La liberazione di Rossella Urru, dei due cooperanti spagnoli e di tre dei sette ostaggi algerini – rapiti a Gao lo scorso 5 aprile – apre uno spiraglio di cambiamento nella drammatica situazione del Nord del Mali? E’ il segnale di una disponibilità alla trattativa da parte dei fondamentalisti del Mujao (Movimento per l’Unità e il Jihad in Africa Occidentale) che insieme a Ansar Dine (difensori della fede) hanno da mesi occupato l’Azawad imponendo con determinazione e ferocia la legge islamica?
Da mesi, le tre regioni del Nord del Mali – i due terzi del territorio nazionale – sono in mano ai due gruppi islamici vicini ad Aqmi (Al Qaeda nel Maghreb Islamico). Hanno cacciato da Gao, Timbuctu e Kidal i tuareg del Mnla, inizialmente loro alleati nella guerra contro l’esercito maliano. Dopo la proclamazione dell’indipendenza dell’Azawad, il 6 aprile scorso, i separatisti tuareg del Movimento nazionale per la liberazione dell’Azawad sono stati di fatto estromessi dal governo delle tre città.
Mentre il Nord precipita nel buio oscurantista di Aqmi e affini, la capitale Bamako vive in un clima di vuoto istituzionale: il presidente di transizione Dioncounda Traoré si trova da due mesi in Francia, dopo essere stato vittima di un’aggressione, e il governo di coalizione nazionale stenta a decollare.
I paesi della Cedeao (Comunità economica degli stati dell’Africa occidentale) hanno chiesto che un governo di unità nazionale venga instaurato al più presto in Mali, entro il 31 luglio, altrimenti scatteranno le sanzioni economiche.

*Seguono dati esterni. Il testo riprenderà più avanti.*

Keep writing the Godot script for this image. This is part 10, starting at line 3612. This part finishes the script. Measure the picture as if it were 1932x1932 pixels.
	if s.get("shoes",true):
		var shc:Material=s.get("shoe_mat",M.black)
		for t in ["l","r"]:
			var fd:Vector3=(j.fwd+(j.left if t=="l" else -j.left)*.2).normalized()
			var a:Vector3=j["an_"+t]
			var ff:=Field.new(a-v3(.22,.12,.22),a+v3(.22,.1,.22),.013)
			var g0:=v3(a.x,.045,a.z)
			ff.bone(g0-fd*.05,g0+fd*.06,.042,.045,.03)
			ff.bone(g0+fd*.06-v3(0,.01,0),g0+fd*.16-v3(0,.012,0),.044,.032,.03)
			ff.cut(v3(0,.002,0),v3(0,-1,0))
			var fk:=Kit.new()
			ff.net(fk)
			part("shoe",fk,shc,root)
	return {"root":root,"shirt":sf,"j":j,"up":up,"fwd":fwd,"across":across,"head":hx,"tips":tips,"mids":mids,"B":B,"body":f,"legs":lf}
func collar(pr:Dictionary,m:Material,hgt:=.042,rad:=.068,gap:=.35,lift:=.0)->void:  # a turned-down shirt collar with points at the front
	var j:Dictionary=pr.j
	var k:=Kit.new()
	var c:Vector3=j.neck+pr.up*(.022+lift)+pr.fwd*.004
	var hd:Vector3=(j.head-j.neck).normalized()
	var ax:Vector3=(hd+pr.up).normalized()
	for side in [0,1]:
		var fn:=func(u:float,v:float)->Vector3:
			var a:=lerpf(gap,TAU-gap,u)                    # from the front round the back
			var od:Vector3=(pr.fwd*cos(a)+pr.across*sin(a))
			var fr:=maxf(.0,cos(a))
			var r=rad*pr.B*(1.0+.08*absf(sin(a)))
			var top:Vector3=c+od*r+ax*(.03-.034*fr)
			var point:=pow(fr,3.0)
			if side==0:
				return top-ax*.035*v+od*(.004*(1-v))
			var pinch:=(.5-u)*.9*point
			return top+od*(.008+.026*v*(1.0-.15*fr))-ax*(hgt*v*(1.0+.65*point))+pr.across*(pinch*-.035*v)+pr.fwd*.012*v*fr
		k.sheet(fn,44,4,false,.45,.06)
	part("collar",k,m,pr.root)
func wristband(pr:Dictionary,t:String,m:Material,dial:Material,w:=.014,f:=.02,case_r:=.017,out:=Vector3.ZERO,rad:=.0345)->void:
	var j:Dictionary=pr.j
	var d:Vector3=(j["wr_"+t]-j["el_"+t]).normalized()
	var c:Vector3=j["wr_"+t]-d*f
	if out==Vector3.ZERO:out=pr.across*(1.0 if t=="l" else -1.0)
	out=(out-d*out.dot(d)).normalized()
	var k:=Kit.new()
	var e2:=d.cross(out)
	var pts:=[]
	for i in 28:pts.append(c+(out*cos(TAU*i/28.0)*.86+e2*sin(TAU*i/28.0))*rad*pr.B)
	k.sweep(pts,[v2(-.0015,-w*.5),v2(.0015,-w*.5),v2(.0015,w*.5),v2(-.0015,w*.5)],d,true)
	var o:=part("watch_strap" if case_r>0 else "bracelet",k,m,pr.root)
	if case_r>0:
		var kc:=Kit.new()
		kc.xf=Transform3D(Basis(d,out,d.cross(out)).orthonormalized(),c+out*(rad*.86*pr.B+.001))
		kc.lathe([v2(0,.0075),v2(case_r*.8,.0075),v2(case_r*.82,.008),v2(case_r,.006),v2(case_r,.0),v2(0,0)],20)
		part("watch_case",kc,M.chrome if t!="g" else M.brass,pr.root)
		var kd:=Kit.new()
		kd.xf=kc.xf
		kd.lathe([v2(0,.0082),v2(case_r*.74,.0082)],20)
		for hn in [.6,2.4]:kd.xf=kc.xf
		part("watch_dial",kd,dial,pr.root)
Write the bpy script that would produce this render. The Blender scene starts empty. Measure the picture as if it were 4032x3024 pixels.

E da mesi parlano di un intervento militare per riconquistare il Nord. Le potenze occidentali tergiversano, le Nazioni Unite hanno approvato una sanzione contro i ribelli che si alleano ad Aqmi.
Intanto gli abitanti dell’Azawad vivono con grandissima sofferenza l’imposizione della sharia e il radicale cambiamento delle loro vite. Chi ha potuto è fuggito: sono 380 mila i rifugiati nel Sud del paese e oltre frontiera in Niger, Mauritania, Burkina (per impedire ulteriori fughe i fondamentalisti hanno minato la periferia di Gao).
La precarietà delle loro vite è aggravata dall’incubo siccità che, ciclicamente, colpisce le zone subsahariane: 18,7 milioni di abitanti del Sahel, di cui quattro milioni in Mali, sono a rischio d’insicurezza alimentare.
L’attenzione dei media internazionali si è soffermata soprattutto sulla distruzione, da parte dei salafisti di Ansar Dine, dei mausolei di Timbuctu, la città dei 333 santi. Delle sedici tombe, la metà è stata colpita dai picconi degli integralisti, sotto gli occhi increduli dei cittadini, impotenti a difendere il patrimonio della “perla del deserto”, le sue moschee, i 30 mila manoscritti.
Un paese di antichissima civiltà e cultura sta andando alla deriva, un’altra tragedia si sta consumando lontana dalla luce dei riflettori. A chi ama il Mali, l’immensità dei suoi deserti, l’allegria dei suoi villaggi, la bellezza e l’intensità della sua musica, tutto questo fa molto male.